In 2020, I wrote Seven Years. It was a reflection on life with and without Wife and Ki. At the time, Wife had been gone for seven-years and Ki was dying.
Even now, as I write these words, a tear comes to my eye — a remembrance of my life with Wife for all those years and for the nine years that Ki lived with us, and then with me.
Now Wife has been gone for more than a decade. Few days go without some kind of remembrance of her, certainly no weeks do. The pain of that loss is mostly abated, although the longing that goes with loss never ends. Each time I remember her, I wish things had turned out differently even if my rational mind begs to differ.

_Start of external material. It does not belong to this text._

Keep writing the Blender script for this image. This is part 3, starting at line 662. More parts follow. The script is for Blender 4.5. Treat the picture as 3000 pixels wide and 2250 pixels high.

Each time I pour a glass, I raise it to the east where her home was and her final resting place is. It is a toast and a salute to the years we spent together. And a chance to whisper a prayer of thanks and gratitude for that happy accident that brought us together.
And I remember Ki, gone now almost five years. She was the first dog so integrated into my life that we were inseparable. With Ki’s departure, Sera now lives that role. We are seldom apart and only when necessary.
Life goes on, with its ebb and flow of easier times and harder times. But it does go on. And, even with that ebb and flow of ease, it is still good. And, I remain grateful.
I remember clearly that day at Asilomar when I made the capture. I remember exactly how I turned and saw Wife framed in the window, watching me head for the lodge for a coffee. And I remember the quality of the light falling on her as I raised my camera to make the capture. I am grateful that I noticed and took the time to capture the moment.
Beautiful, picture and words
That is a great photo and sweet memory. We all miss her terribly.